Some of my favorite moments, though, happened when I got to chat with filmmakers after I watched their shorts, go over what I liked, where they’re going as filmmakers, hear stories of their struggles to get it made, and give them my thoughts on what might help them raise their game. One thing that happens at an event like this is that everyone in the room is bonded by the shared experience of having willed a film project into being. Even if their work was flawed or lazy, they still created something; and just doing that took far greater than average willpower and persistence. I just finished watching Season 1 of GLOW, and it captured something about how if a creative mission is going to be completed, there has to come a moment where someone activates that Closer instinct even when it seems impossible, insane, and pointless to carry on. It put the lady wrestlers and their determination on the level of the damn Magnificent Seven. Great show.

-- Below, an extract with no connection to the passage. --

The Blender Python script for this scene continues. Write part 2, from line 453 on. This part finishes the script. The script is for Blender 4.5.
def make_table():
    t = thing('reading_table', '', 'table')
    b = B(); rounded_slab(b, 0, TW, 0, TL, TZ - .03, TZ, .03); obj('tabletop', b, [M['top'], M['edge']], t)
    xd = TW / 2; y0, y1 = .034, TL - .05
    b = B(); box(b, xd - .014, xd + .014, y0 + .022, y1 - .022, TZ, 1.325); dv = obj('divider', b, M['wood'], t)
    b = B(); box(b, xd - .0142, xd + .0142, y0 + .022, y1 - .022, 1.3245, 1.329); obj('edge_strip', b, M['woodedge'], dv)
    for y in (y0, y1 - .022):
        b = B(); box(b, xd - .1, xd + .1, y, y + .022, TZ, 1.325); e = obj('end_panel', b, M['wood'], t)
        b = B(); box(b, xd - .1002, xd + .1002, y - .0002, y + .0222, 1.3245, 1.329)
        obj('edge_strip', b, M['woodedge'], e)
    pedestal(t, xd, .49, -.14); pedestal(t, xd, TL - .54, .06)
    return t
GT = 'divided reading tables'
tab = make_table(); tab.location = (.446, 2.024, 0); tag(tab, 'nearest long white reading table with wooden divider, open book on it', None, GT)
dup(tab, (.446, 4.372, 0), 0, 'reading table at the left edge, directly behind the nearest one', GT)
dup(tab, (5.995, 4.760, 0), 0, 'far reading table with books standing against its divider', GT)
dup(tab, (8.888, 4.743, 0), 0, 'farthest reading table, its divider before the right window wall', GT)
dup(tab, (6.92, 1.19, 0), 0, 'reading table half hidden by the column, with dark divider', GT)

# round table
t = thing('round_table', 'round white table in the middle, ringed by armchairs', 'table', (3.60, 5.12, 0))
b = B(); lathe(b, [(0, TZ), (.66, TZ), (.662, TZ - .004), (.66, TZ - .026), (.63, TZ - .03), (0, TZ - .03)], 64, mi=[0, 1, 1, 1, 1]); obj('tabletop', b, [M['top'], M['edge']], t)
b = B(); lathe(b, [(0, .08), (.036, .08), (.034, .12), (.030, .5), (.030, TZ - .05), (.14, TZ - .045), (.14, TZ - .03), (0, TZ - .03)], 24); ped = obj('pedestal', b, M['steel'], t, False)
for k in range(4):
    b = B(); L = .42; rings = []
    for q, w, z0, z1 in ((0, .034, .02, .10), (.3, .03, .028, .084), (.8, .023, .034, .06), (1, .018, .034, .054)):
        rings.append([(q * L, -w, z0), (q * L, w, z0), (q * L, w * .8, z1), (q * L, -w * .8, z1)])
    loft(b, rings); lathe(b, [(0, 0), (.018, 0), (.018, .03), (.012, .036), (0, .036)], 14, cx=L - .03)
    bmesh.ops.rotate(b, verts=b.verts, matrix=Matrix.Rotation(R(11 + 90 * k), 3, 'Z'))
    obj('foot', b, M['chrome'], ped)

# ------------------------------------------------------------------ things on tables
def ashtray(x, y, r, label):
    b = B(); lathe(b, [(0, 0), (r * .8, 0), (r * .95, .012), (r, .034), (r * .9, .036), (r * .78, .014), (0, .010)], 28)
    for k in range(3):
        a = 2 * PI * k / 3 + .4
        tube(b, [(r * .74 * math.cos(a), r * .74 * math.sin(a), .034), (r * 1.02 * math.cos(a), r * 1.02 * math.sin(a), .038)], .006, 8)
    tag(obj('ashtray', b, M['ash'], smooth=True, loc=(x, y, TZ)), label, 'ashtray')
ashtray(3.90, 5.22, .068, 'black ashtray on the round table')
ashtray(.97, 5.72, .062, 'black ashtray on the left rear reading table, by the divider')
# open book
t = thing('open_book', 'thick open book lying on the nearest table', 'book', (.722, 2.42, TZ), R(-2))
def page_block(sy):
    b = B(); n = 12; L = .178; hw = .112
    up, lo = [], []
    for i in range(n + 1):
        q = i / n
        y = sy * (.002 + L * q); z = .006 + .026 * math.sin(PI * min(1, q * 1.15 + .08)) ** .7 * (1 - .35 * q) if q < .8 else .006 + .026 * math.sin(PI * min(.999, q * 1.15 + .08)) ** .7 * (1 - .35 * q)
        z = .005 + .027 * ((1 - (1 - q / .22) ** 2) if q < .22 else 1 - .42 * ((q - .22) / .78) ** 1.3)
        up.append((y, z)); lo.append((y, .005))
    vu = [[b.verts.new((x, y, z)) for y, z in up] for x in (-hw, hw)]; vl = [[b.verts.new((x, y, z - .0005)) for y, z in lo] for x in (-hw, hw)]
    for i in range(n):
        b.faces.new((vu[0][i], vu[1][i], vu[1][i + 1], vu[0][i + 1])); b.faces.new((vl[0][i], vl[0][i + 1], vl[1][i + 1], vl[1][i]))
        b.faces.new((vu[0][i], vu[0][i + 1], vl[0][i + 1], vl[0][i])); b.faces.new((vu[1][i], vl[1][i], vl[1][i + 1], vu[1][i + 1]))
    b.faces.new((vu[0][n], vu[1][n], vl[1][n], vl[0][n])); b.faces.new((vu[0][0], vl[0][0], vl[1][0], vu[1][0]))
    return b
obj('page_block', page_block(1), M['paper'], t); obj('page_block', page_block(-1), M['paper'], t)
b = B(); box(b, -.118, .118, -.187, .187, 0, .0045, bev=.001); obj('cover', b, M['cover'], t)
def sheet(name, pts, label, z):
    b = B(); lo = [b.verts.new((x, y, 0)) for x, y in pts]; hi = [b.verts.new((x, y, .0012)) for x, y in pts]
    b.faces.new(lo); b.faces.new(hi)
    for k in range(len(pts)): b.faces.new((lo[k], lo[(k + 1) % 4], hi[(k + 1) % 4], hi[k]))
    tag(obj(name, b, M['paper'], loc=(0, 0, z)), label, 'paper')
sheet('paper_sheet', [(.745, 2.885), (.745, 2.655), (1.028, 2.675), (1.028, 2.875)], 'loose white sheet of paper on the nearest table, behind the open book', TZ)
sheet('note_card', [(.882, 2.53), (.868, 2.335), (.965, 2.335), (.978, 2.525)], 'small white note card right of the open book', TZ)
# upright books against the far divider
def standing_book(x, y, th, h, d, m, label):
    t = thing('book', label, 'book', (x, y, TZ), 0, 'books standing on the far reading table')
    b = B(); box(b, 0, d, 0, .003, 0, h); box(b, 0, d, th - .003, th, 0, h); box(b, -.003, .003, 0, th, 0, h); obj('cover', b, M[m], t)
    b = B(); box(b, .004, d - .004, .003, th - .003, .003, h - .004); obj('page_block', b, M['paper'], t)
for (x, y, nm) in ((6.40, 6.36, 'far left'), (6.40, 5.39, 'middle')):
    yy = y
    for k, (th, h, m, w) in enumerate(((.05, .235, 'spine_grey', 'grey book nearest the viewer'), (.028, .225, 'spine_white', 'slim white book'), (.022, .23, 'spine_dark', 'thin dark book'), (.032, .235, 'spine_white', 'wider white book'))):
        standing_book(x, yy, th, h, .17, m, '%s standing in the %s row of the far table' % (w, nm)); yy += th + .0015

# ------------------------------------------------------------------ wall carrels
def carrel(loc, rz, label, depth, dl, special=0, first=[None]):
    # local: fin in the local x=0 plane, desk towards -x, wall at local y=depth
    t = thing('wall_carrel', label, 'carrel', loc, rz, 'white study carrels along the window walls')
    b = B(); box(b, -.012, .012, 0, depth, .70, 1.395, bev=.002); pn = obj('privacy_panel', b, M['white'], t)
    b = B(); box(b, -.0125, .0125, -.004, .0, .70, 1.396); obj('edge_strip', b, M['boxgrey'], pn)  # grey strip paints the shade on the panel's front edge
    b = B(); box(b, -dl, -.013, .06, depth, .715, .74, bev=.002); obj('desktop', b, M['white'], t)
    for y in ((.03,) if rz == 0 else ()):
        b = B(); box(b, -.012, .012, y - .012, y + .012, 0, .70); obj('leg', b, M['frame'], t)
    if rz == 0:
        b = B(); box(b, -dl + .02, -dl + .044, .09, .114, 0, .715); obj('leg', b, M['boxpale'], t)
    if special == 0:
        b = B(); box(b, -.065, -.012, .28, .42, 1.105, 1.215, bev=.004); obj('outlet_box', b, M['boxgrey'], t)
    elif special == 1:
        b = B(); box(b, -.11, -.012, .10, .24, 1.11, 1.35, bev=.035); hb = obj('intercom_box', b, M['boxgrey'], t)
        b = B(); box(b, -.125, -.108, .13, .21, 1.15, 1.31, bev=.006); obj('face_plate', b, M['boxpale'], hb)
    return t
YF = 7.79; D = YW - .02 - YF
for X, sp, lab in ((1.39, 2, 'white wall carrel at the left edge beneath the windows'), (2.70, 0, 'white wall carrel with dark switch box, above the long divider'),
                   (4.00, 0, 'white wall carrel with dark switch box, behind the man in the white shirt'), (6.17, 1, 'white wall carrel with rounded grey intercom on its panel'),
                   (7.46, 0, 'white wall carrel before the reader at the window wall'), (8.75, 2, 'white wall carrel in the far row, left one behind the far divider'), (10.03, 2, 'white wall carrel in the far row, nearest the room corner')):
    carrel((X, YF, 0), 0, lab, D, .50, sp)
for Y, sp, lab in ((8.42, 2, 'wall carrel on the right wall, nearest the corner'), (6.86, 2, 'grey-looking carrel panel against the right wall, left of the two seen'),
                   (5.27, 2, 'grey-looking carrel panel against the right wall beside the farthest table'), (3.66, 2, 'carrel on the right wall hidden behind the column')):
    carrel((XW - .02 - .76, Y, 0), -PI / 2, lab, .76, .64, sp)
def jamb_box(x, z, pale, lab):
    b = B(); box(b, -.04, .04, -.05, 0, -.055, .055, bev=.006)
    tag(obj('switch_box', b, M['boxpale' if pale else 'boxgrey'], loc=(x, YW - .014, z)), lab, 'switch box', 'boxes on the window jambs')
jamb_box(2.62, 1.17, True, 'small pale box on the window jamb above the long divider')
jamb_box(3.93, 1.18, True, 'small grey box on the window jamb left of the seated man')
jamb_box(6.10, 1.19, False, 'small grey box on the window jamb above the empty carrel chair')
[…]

At this level, deciding to make a movie is like that. 99+ percent of the time, you’re going to lose all your money on a short. The acceptance rate at top festivals is brutal. Only a very few filmmakers will actually be able to stepping stone off a short into something better; and they’ll only manage to do that if they work even harder than they did making their short, which probably felt like the hardest thing ever. Why do it? Because whether the film is coming from a city in American or a village in Nepal, film itself is putting us into these places, into these conversations, and I’m still in love with that. Even on short #80 I was still excited when I clicked “Play” – ready for whatever the next storyteller had for me.
Can’t wait to put The Dinner Scene out there; I hope its journey is a good one.